— start —
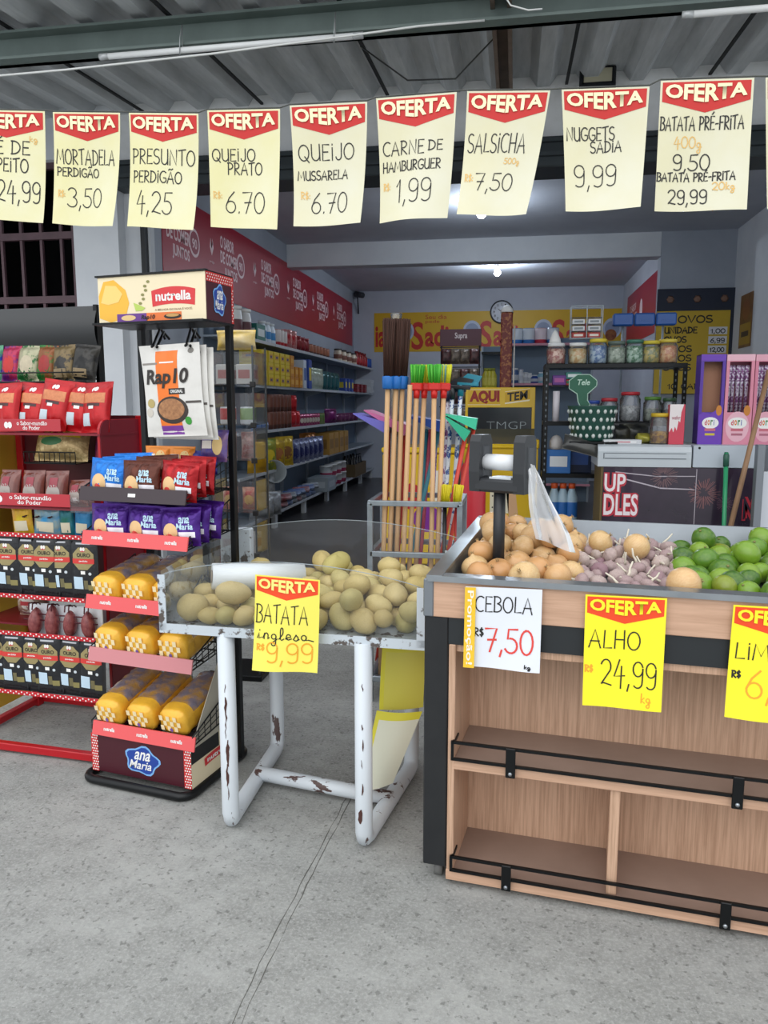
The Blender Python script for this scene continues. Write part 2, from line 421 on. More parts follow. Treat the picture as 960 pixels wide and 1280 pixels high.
pb = B().box(-8.2, 8.2, 4.58, 4.62, 3.5, 3.66).box(-8.2, 8.2, 4.5, 4.62, 3.5, 3.515).box(-8.2, 8.2, 4.5, 4.62, 3.645, 3.66)
struct('trim_purlin', pb, M('6e7c78', .55, .1, var=.5, scale=5, hx2='586461'))
qb = B()
if True:
    for xx in (-.16, -.07): qb.box(xx-.012, xx+.012, 4.16, 6.3, -.1, 0)
    qb.box(-.16, -.07, 4.16, 6.3, -.012, 0)
for q, (a, b_, c) in enumerate(qb.v): qb.v[q] = (a, b_, c+roofz(b_)-.01)
struct('trim_rafter', qb, M('7a6a5e', .6, .1, var=.5, scale=8, hx2='54463e'))
# ------------------------------------------------------------------ lamps of the place
bulbm = M('dfeaff', .4, emit=30)
for (x, y, nm, lb, pw) in ((-.38, 8.6, 'front', 'lit round bulb on the front room ceiling', 24), (-.29, 12.4, 'back', 'lit round bulb on the back room ceiling behind the beam', 44)):
    t = thing('ceiling_bulb', lb, 'light bulb', (x, y, 3.6), group='lit ceiling bulbs')
    obj('socket', B().lathe([(.045, 0), (.045, -.015), (.022, -.03), (.02, -.07)], 14), M('d8d8d6'), t)
    obj('bulb', B().lathe([(.001, -.19), (.03, -.183), (.052, -.155), (.05, -.12), (.03, -.085), (.018, -.06)], 16), bulbm, t)
    L = bpy.data.lights.new('bulb_light', 'POINT'); L.energy = pw; L.color = (.80, .90, 1); L.shadow_soft_size = .06
    lo = bpy.data.objects.new('bulb_light', L); COL.objects.link(lo); lo.location = (0, 0, -.27); lo.parent = t
tubem = M('e4e6e6', .3); capm = M('b9bcbd', .4, .3)
for (x0, x1, y, z0, z1, lb) in ((-2.42, -.86, 4.46, 3.45, 3.455, 'unlit fluorescent tube hung under the roof beam at left'), (.81, 2.35, 4.46, 3.43, 3.44, 'unlit fluorescent tube cut by the right picture edge')):
    t = thing('fluorescent_tube', lb, 'lamp tube', (x0, y, z0), group='unlit tubes under the roof beam')
    L = x1-x0; d = z1-z0
    obj('glass_tube', B().tube([(.05, 0, 0), (L-.05, 0, d)], .017, 12), tubem, t)
    for a, b_ in ((0, .055), (L-.055, L)): obj('end_cap', B().tube([(a, 0, d*a/L), (b_, 0, d*b_/L)], .018, 12), capm, t)
    for a in (.5, L-.16): obj('wire_hanger', B().tube([(a, .03, .15), (a+.004, -.02, .06), (a, -.02, -.03), (a, .022, 0), (a, .03, .14)], .003, 5), M('aeb2b3', .4, .5), t)
t = thing('floodlight', 'small black floodlight on the white wall above the nuggets poster', 'floodlight', (.555, 6.22, 3.80))
obj('housing', B().box(-.13, .13, -.05, -.01, -.09, .09, c=.008).box(-.03, .03, -.02, .1, -.05, .03), M('191c22', .4), t)
obj('lens', B().box(-.1, .1, -.054, -.049, -.02, .075, c=.002), M('b9b59d', .25), t)
obj('bezel', B().box(-.108, .108, -.056, -.048, -.03, -.02).box(-.108, .108, -.056, -.048, .075, .083).box(-.108, -.1, -.056, -.048, -.03, .083).box(.1, .108, -.056, -.048, -.03, .083), M('0f1116', .35), t)
# loose wires
wirem = M('d6d8d6', .5)
tag(obj('cable', B().tube([(-3.6, 4.4, 3.36), (-2.6, 4.4, 3.37), (-1.7, 4.4, 3.395), (-.95, 4.41, 3.435), (-.55, 4.44, 3.47), (-.2, 4.5, 3.5)], .006, 6), wirem), 'white cable strung along under the roof beam', 'cable')
tag(obj('cable', B().tube([(-.12, 4.3, 3.56), (-.06, 4.3, 3.47), (.03, 4.3, 3.44), (.1, 4.32, 3.45)], .004, 6), wirem), 'short loose wire hanging beside the rafter', 'cable')
tag(obj('cable', B().tube([(-1.0, 5.1, 3.68), (-.7, 5.1, 3.46), (-.4, 5.1, 3.45), (-.15, 5.05, 3.66)], .005, 6), M('3a3c3c')), 'dark wire sagging below the roof sheet near the rafter', 'cable')

# ------------------------------------------------------------------ the poster line
cream = M('e2deba', .6, var=.5, scale=4, hx2='dad288'); creamy = M('dad7c0', .6, var=.45, scale=4, hx2='d3cb98')
redp = M('c4201a', .55); ink = M('1d1c1b', .6); lett = M('f3ecc0', .6); fade = M('dfb56c', .7)
def oferta_head(S, parent, sheetmat, red, asp, dy=0.0):
    bold = .036
    u0, u1, a, b, c = .025, .975, .985, .845, .755
    poly = []
    for i in range(13): poly.append((u0+(u1-u0)*i/12, a))
    for i in range(13):
        u = u1-(u1-u0)*i/12; poly.append((u, b-(b-c)*(1-abs(2*u-1))/(1)))
    for k in range(13): pass
    top = poly[:13]; bot = poly[13:][::-1]
    v = []; f = []
    for i in range(13):
        for j in range(5): v.append((top[i][0], top[i][1]+(bot[i][1]-top[i][1])*j/4))
    f = [(i*5+j, i*5+j+1, (i+1)*5+j+1, (i+1)*5+j) for i in range(12) for j in range(4)]
    def warp(u, q):
        h = .088+.052*(1-abs(2*u-1)); return (u, .967-(1-q)*h)
    vv, ff, _ = txt('OFERTA', bold)
    V = [warp(.06+x*.88, y) for x, y in vv]
    h = decal('printed_header', S, [((v, f), red, 1)], parent, 'red pointed banner')
    decal('header_lettering', S, [((V, ff), sheetmat, 5)], h, 'pale capital letters')
def poster(name, lb, cat, C4, curl, sheet, red, lettm, lines, group=None, seed=0, head=True, bend=0.0):
    """C4 = TL, TR, BR, BL in the world; curl = how far the foot curls towards the street; lines = (text,u0,u1,base from top,cap height,pen)"""
    TL, TR, BR, BL = [Vector(p) for p in C4]
    o = TL.lerp(TR, .5); n = ((TR-TL).cross(BL-TL)).normalized()
    if n.y > 0: n = -n
    q = random.Random(seed); ph = q.uniform(0, 6); am = q.uniform(.004, .010)
    def S(u, v, d=0):
        p = TL.lerp(TR, u).lerp(BL.lerp(BR, u), 1-v)-o
        s = 1-v
        return p + n*(d + curl*s**2.4 + bend*math.sin(math.pi*u)*s + am*s*math.sin(ph+5*u+2*s))
    asp = (TL-BL).length/(TR-TL).length
    t = tag(obj(name, B().grid(lambda u, v: S(u, v), 14, 18), sheet, None, o), lb, cat, group)
    if head: oferta_head(S, t, lettm, red, asp)
    by = {}
    for (s, u0, u1, base, h, pm, *w) in lines:
        by.setdefault(pm, []).append(pen(s, u0, u1, 1-base, h, w[0] if w else .0145, .02, asp))
    for pm, gs in by.items(): decal('handwriting', S, [(g, pm, 1.6) for g in gs], t)
    return t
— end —
◆ **Exercise objective**
Copy out the data above exactly, except the pictures.

◆ **Result below**
The Blender Python script for this scene continues. Write part 2, from line 421 on. More parts follow. Treat the picture as 960 pixels wide and 1280 pixels high.
pb = B().box(-8.2, 8.2, 4.58, 4.62, 3.5, 3.66).box(-8.2, 8.2, 4.5, 4.62, 3.5, 3.515).box(-8.2, 8.2, 4.5, 4.62, 3.645, 3.66)
struct('trim_purlin', pb, M('6e7c78', .55, .1, var=.5, scale=5, hx2='586461'))
qb = B()
if True:
    for xx in (-.16, -.07): qb.box(xx-.012, xx+.012, 4.16, 6.3, -.1, 0)
    qb.box(-.16, -.07, 4.16, 6.3, -.012, 0)
for q, (a, b_, c) in enumerate(qb.v): qb.v[q] = (a, b_, c+roofz(b_)-.01)
struct('trim_rafter', qb, M('7a6a5e', .6, .1, var=.5, scale=8, hx2='54463e'))
# ------------------------------------------------------------------ lamps of the place
bulbm = M('dfeaff', .4, emit=30)
for (x, y, nm, lb, pw) in ((-.38, 8.6, 'front', 'lit round bulb on the front room ceiling', 24), (-.29, 12.4, 'back', 'lit round bulb on the back room ceiling behind the beam', 44)):
    t = thing('ceiling_bulb', lb, 'light bulb', (x, y, 3.6), group='lit ceiling bulbs')
    obj('socket', B().lathe([(.045, 0), (.045, -.015), (.022, -.03), (.02, -.07)], 14), M('d8d8d6'), t)
    obj('bulb', B().lathe([(.001, -.19), (.03, -.183), (.052, -.155), (.05, -.12), (.03, -.085), (.018, -.06)], 16), bulbm, t)
    L = bpy.data.lights.new('bulb_light', 'POINT'); L.energy = pw; L.color = (.80, .90, 1); L.shadow_soft_size = .06
    lo = bpy.data.objects.new('bulb_light', L); COL.objects.link(lo); lo.location = (0, 0, -.27); lo.parent = t
tubem = M('e4e6e6', .3); capm = M('b9bcbd', .4, .3)
for (x0, x1, y, z0, z1, lb) in ((-2.42, -.86, 4.46, 3.45, 3.455, 'unlit fluorescent tube hung under the roof beam at left'), (.81, 2.35, 4.46, 3.43, 3.44, 'unlit fluorescent tube cut by the right picture edge')):
    t = thing('fluorescent_tube', lb, 'lamp tube', (x0, y, z0), group='unlit tubes under the roof beam')
    L = x1-x0; d = z1-z0
    obj('glass_tube', B().tube([(.05, 0, 0), (L-.05, 0, d)], .017, 12), tubem, t)
    for a, b_ in ((0, .055), (L-.055, L)): obj('end_cap', B().tube([(a, 0, d*a/L), (b_, 0, d*b_/L)], .018, 12), capm, t)
    for a in (.5, L-.16): obj('wire_hanger', B().tube([(a, .03, .15), (a+.004, -.02, .06), (a, -.02, -.03), (a, .022, 0), (a, .03, .14)], .003, 5), M('aeb2b3', .4, .5), t)
t = thing('floodlight', 'small black floodlight on the white wall above the nuggets poster', 'floodlight', (.555, 6.22, 3.80))
obj('housing', B().box(-.13, .13, -.05, -.01, -.09, .09, c=.008).box(-.03, .03, -.02, .1, -.05, .03), M('191c22', .4), t)
obj('lens', B().box(-.1, .1, -.054, -.049, -.02, .075, c=.002), M('b9b59d', .25), t)
obj('bezel', B().box(-.108, .108, -.056, -.048, -.03, -.02).box(-.108, .108, -.056, -.048, .075, .083).box(-.108, -.1, -.056, -.048, -.03, .083).box(.1, .108, -.056, -.048, -.03, .083), M('0f1116', .35), t)
# loose wires
wirem = M('d6d8d6', .5)
tag(obj('cable', B().tube([(-3.6, 4.4, 3.36), (-2.6, 4.4, 3.37), (-1.7, 4.4, 3.395), (-.95, 4.41, 3.435), (-.55, 4.44, 3.47), (-.2, 4.5, 3.5)], .006, 6), wirem), 'white cable strung along under the roof beam', 'cable')
tag(obj('cable', B().tube([(-.12, 4.3, 3.56), (-.06, 4.3, 3.47), (.03, 4.3, 3.44), (.1, 4.32, 3.45)], .004, 6), wirem), 'short loose wire hanging beside the rafter', 'cable')
tag(obj('cable', B().tube([(-1.0, 5.1, 3.68), (-.7, 5.1, 3.46), (-.4, 5.1, 3.45), (-.15, 5.05, 3.66)], .005, 6), M('3a3c3c')), 'dark wire sagging below the roof sheet near the rafter', 'cable')

# ------------------------------------------------------------------ the poster line
cream = M('e2deba', .6, var=.5, scale=4, hx2='dad288'); creamy = M('dad7c0', .6, var=.45, scale=4, hx2='d3cb98')
redp = M('c4201a', .55); ink = M('1d1c1b', .6); lett = M('f3ecc0', .6); fade = M('dfb56c', .7)
def oferta_head(S, parent, sheetmat, red, asp, dy=0.0):
    bold = .036
    u0, u1, a, b, c = .025, .975, .985, .845, .755
    poly = []
    for i in range(13): poly.append((u0+(u1-u0)*i/12, a))
    for i in range(13):
        u = u1-(u1-u0)*i/12; poly.append((u, b-(b-c)*(1-abs(2*u-1))/(1)))
    for k in range(13): pass
    top = poly[:13]; bot = poly[13:][::-1]
    v = []; f = []
    for i in range(13):
        for j in range(5): v.append((top[i][0], top[i][1]+(bot[i][1]-top[i][1])*j/4))
    f = [(i*5+j, i*5+j+1, (i+1)*5+j+1, (i+1)*5+j) for i in range(12) for j in range(4)]
    def warp(u, q):
        h = .088+.052*(1-abs(2*u-1)); return (u, .967-(1-q)*h)
    vv, ff, _ = txt('OFERTA', bold)
    V = [warp(.06+x*.88, y) for x, y in vv]
    h = decal('printed_header', S, [((v, f), red, 1)], parent, 'red pointed banner')
    decal('header_lettering', S, [((V, ff), sheetmat, 5)], h, 'pale capital letters')
def poster(name, lb, cat, C4, curl, sheet, red, lettm, lines, group=None, seed=0, head=True, bend=0.0):
    """C4 = TL, TR, BR, BL in the world; curl = how far the foot curls towards the street; lines = (text,u0,u1,base from top,cap height,pen)"""
    TL, TR, BR, BL = [Vector(p) for p in C4]
    o = TL.lerp(TR, .5); n = ((TR-TL).cross(BL-TL)).normalized()
    if n.y > 0: n = -n
    q = random.Random(seed); ph = q.uniform(0, 6); am = q.uniform(.004, .010)
    def S(u, v, d=0):
        p = TL.lerp(TR, u).lerp(BL.lerp(BR, u), 1-v)-o
        s = 1-v
        return p + n*(d + curl*s**2.4 + bend*math.sin(math.pi*u)*s + am*s*math.sin(ph+5*u+2*s))
    asp = (TL-BL).length/(TR-TL).length
    t = tag(obj(name, B().grid(lambda u, v: S(u, v), 14, 18), sheet, None, o), lb, cat, group)
    if head: oferta_head(S, t, lettm, red, asp)
    by = {}
    for (s, u0, u1, base, h, pm, *w) in lines:
        by.setdefault(pm, []).append(pen(s, u0, u1, 1-base, h, w[0] if w else .0145, .02, asp))
    for pm, gs in by.items(): decal('handwriting', S, [(g, pm, 1.6) for g in gs], t)
    return t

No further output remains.